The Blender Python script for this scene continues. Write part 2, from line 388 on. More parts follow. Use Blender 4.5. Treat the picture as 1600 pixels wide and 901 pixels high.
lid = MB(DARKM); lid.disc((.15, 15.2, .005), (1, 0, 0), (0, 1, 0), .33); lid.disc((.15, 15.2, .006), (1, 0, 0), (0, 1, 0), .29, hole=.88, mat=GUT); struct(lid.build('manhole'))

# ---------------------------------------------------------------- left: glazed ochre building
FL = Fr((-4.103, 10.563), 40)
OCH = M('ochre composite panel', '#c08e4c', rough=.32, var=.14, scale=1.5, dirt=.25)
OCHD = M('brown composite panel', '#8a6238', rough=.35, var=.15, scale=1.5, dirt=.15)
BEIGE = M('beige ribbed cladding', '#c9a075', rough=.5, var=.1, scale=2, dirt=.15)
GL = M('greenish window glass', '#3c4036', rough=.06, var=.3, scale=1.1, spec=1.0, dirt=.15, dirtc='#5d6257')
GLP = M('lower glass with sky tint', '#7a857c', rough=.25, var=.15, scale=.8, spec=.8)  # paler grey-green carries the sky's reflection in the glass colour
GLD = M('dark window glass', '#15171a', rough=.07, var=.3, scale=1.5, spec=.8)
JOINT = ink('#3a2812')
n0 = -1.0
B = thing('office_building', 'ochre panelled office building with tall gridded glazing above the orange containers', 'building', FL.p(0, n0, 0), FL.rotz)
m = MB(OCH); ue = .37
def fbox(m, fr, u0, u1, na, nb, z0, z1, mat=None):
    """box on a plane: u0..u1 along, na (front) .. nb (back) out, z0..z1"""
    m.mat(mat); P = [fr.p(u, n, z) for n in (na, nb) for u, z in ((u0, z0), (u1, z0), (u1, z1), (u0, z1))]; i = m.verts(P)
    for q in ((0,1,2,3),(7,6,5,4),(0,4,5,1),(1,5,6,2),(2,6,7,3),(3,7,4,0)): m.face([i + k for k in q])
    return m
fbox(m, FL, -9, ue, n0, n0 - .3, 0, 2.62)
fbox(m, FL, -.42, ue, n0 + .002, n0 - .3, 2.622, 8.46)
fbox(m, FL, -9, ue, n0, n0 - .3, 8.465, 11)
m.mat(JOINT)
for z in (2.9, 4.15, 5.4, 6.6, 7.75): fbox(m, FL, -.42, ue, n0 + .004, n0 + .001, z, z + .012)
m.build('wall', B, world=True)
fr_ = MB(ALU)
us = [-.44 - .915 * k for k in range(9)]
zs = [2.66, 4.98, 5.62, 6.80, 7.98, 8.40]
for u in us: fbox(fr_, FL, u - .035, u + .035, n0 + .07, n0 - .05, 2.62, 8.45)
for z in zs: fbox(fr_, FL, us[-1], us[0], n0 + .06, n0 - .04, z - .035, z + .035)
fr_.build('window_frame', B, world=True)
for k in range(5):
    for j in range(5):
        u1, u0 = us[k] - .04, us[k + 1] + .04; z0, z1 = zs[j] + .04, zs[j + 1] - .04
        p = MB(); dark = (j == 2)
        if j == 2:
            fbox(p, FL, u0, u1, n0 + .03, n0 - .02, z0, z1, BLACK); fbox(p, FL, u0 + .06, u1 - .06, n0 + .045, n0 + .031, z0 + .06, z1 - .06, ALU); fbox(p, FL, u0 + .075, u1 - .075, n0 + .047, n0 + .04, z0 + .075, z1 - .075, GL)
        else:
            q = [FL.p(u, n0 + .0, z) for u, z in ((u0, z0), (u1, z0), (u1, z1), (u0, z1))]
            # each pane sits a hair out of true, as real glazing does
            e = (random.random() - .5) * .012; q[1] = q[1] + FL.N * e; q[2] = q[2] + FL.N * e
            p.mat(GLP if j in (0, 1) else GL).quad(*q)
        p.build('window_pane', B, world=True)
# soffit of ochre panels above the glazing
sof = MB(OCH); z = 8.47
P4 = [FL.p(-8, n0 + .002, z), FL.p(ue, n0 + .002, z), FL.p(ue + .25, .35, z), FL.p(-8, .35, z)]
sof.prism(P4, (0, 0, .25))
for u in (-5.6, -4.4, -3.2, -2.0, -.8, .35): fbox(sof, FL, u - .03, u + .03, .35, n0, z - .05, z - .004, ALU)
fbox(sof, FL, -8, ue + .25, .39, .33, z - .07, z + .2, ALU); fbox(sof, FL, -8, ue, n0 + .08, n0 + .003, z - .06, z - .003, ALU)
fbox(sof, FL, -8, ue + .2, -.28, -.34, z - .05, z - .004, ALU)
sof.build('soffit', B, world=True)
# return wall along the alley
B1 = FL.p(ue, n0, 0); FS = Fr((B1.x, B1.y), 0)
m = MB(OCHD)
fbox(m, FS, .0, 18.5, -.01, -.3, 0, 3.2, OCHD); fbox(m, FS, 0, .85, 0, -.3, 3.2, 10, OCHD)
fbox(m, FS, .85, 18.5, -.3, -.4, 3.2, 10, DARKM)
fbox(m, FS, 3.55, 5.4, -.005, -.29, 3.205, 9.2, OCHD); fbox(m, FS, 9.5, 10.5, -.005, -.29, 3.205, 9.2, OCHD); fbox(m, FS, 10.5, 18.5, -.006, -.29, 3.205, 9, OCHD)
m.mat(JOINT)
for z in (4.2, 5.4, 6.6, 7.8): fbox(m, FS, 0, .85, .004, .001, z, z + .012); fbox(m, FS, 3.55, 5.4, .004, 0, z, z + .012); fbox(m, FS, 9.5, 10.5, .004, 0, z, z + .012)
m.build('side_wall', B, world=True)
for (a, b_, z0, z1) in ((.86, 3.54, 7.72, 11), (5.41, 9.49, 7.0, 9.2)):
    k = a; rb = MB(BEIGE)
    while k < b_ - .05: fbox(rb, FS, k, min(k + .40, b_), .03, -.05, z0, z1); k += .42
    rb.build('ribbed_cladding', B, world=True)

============

Everything from the first line of the material through the line containing "OCH = M('ochre" is to be printed exactly; lines after that are to be left out.

The Blender Python script for this scene continues. Write part 2, from line 388 on. More parts follow. Use Blender 4.5. Treat the picture as 1600 pixels wide and 901 pixels high.
lid = MB(DARKM); lid.disc((.15, 15.2, .005), (1, 0, 0), (0, 1, 0), .33); lid.disc((.15, 15.2, .006), (1, 0, 0), (0, 1, 0), .29, hole=.88, mat=GUT); struct(lid.build('manhole'))

# ---------------------------------------------------------------- left: glazed ochre building
FL = Fr((-4.103, 10.563), 40)
OCH = M('ochre composite panel', '#c08e4c', rough=.32, var=.14, scale=1.5, dirt=.25)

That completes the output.